So Much for That
OK, give them a star on the forehead for trying. The bulls managed to rally stocks Monday on word that the federal government had seized Fannie Mae and Freddie Mac.
But investors woke up yesterday with second thoughts -- and the selling promptly resumed, with a vengeance. At the close, the Dow was off 280 points, while NASDAQ and the S&P 500 registered even bigger percentage losses.
What's the matter here? I guess you could come up with any number of explanations, but I'll keep it simple. Too many people are too eager to assume that "this latest bailout will do the trick."
You would think they might have learned a lesson from the failed rallies that followed the August and November 2007 market bottoms. Or from the fakeout bounces that succeeded the January and March 2008 lows.
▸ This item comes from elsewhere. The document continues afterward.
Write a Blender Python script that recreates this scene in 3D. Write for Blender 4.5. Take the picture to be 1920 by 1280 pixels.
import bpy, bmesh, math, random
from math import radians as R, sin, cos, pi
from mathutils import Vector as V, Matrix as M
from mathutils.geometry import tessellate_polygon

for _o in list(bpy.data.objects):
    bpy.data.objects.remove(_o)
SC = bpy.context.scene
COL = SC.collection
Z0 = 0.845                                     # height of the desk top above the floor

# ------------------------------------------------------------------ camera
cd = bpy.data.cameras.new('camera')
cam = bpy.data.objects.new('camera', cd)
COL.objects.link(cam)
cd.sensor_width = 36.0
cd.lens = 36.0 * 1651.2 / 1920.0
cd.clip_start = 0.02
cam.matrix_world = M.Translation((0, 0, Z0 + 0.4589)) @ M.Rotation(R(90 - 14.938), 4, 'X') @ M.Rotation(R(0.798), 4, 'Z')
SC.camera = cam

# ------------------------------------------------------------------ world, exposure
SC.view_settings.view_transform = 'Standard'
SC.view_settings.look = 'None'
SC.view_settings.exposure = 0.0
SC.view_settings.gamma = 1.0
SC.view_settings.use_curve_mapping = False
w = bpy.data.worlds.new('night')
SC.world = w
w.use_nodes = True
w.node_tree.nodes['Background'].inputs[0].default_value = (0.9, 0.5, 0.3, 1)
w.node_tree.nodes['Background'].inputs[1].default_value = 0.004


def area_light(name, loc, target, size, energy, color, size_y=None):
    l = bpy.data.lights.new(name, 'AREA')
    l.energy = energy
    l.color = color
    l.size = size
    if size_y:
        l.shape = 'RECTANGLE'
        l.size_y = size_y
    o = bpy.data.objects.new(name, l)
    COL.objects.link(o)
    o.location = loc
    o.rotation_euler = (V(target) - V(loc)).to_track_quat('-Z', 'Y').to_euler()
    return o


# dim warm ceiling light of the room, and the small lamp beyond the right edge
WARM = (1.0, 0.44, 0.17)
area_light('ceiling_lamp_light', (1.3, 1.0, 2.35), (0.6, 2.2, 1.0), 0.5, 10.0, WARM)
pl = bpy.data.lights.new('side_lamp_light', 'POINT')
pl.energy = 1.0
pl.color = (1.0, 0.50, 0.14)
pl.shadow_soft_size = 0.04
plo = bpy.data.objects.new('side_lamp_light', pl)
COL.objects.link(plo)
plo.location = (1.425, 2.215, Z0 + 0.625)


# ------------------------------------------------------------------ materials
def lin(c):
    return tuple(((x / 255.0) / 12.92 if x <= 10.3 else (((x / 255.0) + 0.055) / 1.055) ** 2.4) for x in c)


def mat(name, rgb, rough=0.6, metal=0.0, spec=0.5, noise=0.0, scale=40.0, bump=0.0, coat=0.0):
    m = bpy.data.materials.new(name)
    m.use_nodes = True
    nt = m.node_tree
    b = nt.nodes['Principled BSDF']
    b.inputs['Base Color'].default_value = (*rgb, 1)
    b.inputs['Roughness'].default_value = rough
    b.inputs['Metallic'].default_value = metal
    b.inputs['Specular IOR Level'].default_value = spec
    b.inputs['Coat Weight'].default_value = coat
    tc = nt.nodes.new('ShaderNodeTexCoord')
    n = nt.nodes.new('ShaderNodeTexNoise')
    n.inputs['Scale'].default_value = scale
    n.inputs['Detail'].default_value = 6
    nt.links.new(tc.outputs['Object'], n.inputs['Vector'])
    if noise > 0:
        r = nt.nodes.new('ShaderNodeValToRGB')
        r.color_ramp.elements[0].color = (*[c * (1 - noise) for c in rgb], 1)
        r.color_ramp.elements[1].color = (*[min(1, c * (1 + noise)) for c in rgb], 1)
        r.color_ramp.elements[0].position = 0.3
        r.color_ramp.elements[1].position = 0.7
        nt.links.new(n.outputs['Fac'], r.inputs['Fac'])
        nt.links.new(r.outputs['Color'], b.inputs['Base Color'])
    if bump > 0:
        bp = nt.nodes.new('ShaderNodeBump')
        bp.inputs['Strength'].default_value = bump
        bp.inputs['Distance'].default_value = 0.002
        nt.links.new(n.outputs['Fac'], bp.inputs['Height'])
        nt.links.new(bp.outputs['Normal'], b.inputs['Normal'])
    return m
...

But no. As soon as the Treasury announced July 16 that it was standing behind Fannie and Freddie's debt, folks jumped to the conclusion that the bear market was over.
In his nasty, sadistic way, Mr. Market is now punishing those investors who insisted on buying too soon, against the evidence.
As a result, we're rapidly closing in on a full-fledged "test" of the July index lows. If we're lucky, the Dow and the S&P will undercut their July intraday benchmarks by only a couple of percentage points. However, I'm not going to predict the bottom; I'll let my indicators tell us when it's in sight.
I don't want to leave you with the idea that I'm unremittingly gloomy on the stock market. I'm finding some excellent values these days that I think my Profitable Investing subscribers will enjoy. I'm confident we'll get through this rough patch. Patience will pay!